Dealing with Racism

6 February 2019

Categories: Life , Tags: Life, Racism

This week I have been in Brisbane, Australia on a training course. Yesterday evening, while in a pub with an Australian colleague, one topic we discussed was the Aboriginal community.

My colleague asserted that the Aboriginal community are given preferential treatment, which he has seen with his own eyes. When I asked about general numbers to back up his assertions, I was told that Aborigines constitute 2% of the Australian population but are given 33% of total government spending. I was informed that this was a simple fact, and had been publicised on the Q&A TV program.

Of course, I chose to immediately pull out my mobile phone and attempt to verify these facts.

The first thing I found out was that the Aboriginal population in Australia makes up just over 3% (opens new window) of the total population.

Next I tackled the 33% claim. It turns out that the figure mentioned on Q&A was $30 billion, not 33% of government spending:

To convert this to a percent, we need to know what the total government spend is in Australia. It turns out to be just shy of $500 billion (opens new window). This means that our 33% is now 30/500 = ~6% of total government spending.

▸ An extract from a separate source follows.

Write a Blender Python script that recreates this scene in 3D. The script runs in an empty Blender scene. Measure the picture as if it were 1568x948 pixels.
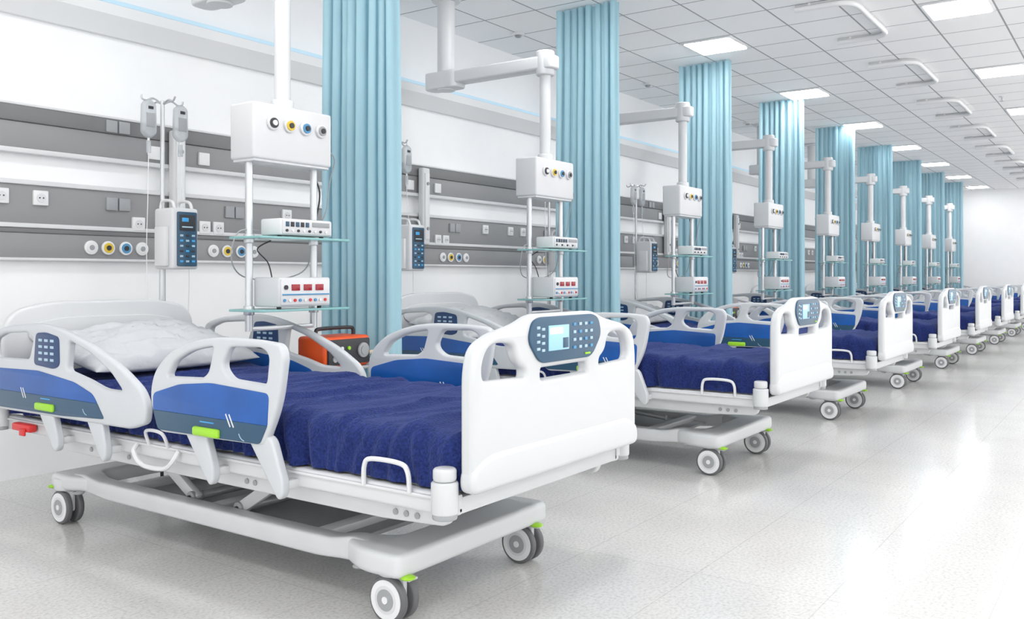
import bpy, bmesh, math, random
from mathutils import Vector, Matrix, noise
random.seed(3)
scene = bpy.context.scene
scene.view_settings.view_transform = 'Standard'

# ---------------------------------------------------------------- materials
def mat(name, col, rough=0.45, metal=0.0, emis=None, estr=0.0, alpha=1.0, bump=None, spec=0.5, sheen=0.0, var=0.0, transl=0.0):
    m = bpy.data.materials.new(name); m.use_nodes = True
    nt = m.node_tree; p = nt.nodes['Principled BSDF']
    p.inputs['Base Color'].default_value = (*col, 1)
    p.inputs['Roughness'].default_value = rough
    p.inputs['Metallic'].default_value = metal
    p.inputs['Specular IOR Level'].default_value = spec
    p.inputs['Alpha'].default_value = alpha
    p.inputs['Sheen Weight'].default_value = sheen
    if sheen: p.inputs['Sheen Tint'].default_value = (.45, .55, 1, 1)
    if emis:
        p.inputs['Emission Color'].default_value = (*emis, 1)
        p.inputs['Emission Strength'].default_value = estr
    tc = nt.nodes.new('ShaderNodeTexCoord')
    nz = nt.nodes.new('ShaderNodeTexNoise')
    nt.links.new(tc.outputs['Object'], nz.inputs['Vector'])
    nz.inputs['Scale'].default_value = bump[0] if bump else 6.0
    nz.inputs['Detail'].default_value = 4
    if bump:
        b = nt.nodes.new('ShaderNodeBump'); b.inputs['Strength'].default_value = bump[1]
        b.inputs['Distance'].default_value = bump[2]
        nt.links.new(nz.outputs['Fac'], b.inputs['Height']); nt.links.new(b.outputs[0], p.inputs['Normal'])
    if var > 0:
        r = nt.nodes.new('ShaderNodeMapRange')
        r.inputs['From Min'].default_value = 0.3; r.inputs['From Max'].default_value = 0.7
        r.inputs['To Min'].default_value = 1 - var; r.inputs['To Max'].default_value = 1 + var
        mx = nt.nodes.new('ShaderNodeVectorMath'); mx.operation = 'SCALE'
        mx.inputs[0].default_value = col
        nt.links.new(nz.outputs['Fac'], r.inputs['Value']); nt.links.new(r.outputs[0], mx.inputs['Scale'])
        nt.links.new(mx.outputs[0], p.inputs['Base Color'])
    if transl > 0:
        t = nt.nodes.new('ShaderNodeBsdfTranslucent'); t.inputs[0].default_value = (*col, 1)
        ms = nt.nodes.new('ShaderNodeMixShader'); ms.inputs[0].default_value = transl
        nt.links.new(p.outputs[0], ms.inputs[1]); nt.links.new(t.outputs[0], ms.inputs[2])
        nt.links.new(ms.outputs[0], nt.nodes['Material Output'].inputs[0])
    return m

M_white = mat('white_plastic', (.78,.78,.785), .3)
M_board = mat('board_plastic', (.60,.61,.62), .3)
M_pend = mat('pendant_enamel', (.66,.665,.675), .35)
M_shell = mat('warm_white_shell', (.70,.705,.71), .35)
M_frame = mat('frame_paint', (.63,.64,.65), .35)
M_rail = mat('rail_plastic', (.56,.58,.60), .33)
M_under = mat('under_panel', (.33,.34,.35), .5)
M_grey = mat('wall_rail_grey', (.27,.27,.275), .4)
M_grey2 = mat('wall_rail_dark', (.175,.175,.18), .4)
M_lgrey = mat('aluminium_trim', (.66,.66,.67), .3)
M_metal = mat('steel', (.60,.61,.62), .25, .5)
M_dark = mat('dark_rubber', (.03,.03,.035), .5)
M_tyre = mat('tyre_grey', (.13,.13,.135), .5)
M_hub = mat('hub_grey', (.34,.35,.36), .4)
M_blue = mat('panel_blue', (.008,.090,.36), .3, var=.15)
M_slate = mat('panel_slate', (.025,.08,.145), .3)
M_navyk = mat('keypad_navy', (.012,.045,.14), .3)
M_green = mat('lime_handle', (.33,.66,.03), .35)
M_red = mat('red_button', (.65,.03,.03), .4)
M_orange = mat('orange_case', (.85,.10,.01), .4)
M_lcd = mat('lcd_screen', (.30,.55,.7), .2, emis=(.45,.75,.9), estr=.12)
M_btn = mat('button_pale', (.40,.55,.65), .4)
M_reddisp = mat('red_display', (.30,.01,.02), .2, emis=(.5,.02,.03), estr=.1)
M_cyan = mat('cyan_display', (.04,.25,.5), .3, emis=(.05,.4,.8), estr=.3)
M_yellow = mat('yellow_ring', (.75,.52,.05), .4)
M_bring = mat('blue_ring', (.08,.28,.5), .4)
M_glass = mat('teal_glass', (.28,.58,.57), .1, alpha=.75)
M_bag = mat('iv_bag_vinyl', (.55,.58,.60), .15, alpha=.55)
M_cream = mat('hose_cream', (.75,.72,.55), .5)
M_blanket = mat('blanket_fleece', (.018,.030,.132), .95, bump=(130, .8, .006), spec=.1, sheen=.2, var=.4)
M_pillow = mat('pillow_cotton', (.58,.59,.605), .9, bump=(9, .5, .03), spec=.1)
M_curt = mat('curtain_fabric', (.44,.66,.74), .8, bump=(60, .1, .003), spec=.15, transl=.3)
M_wall = mat('wall_paint', (.91,.91,.915), .55, var=.01)
M_cove = mat('cove_paint', (.80,.805,.81), .5)
M_light = mat('light_diffuser', (1,1,1), .5, emis=(1,1,1), estr=23)
M_strip = mat('cove_led', (.35,.48,.55), .5, emis=(.38,.54,.66), estr=.55)
M_tag = mat('green_tag', (.02,.42,.18), .4)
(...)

There's a great article (opens new window) that looks even further into this, and shows that much of the $30 billion figure is money spent on rural communities, not Aboriginals. Anyone living in far out places is entitled to the same basic services as those in urban areas, and for extreme rural locations this is going to cost more. In the end, once these services are removed from the total we're left with about $5.6 billion that is specifically earmarked for Aboriginal communities - or around 1% of all federal spending. Given Australia's history (opens new window) of mistreatment (opens new window) of Aboriginal communities (opens new window), this seems like a reasonable amount to be spending per year in restitution.

When I confronted my colleague with these corrections to his "facts", he chose to double down rather than accept my claims. First he said that the websites I'd been reading were lying, then when told that they were official government figures he claimed that the government was deliberately hiding their real spending on Aboriginals because they didn't want anyone to know about it. He'd suddenly gone from being misinformed to inventing a conspiracy in order to maintain his view that he was right and I was wrong.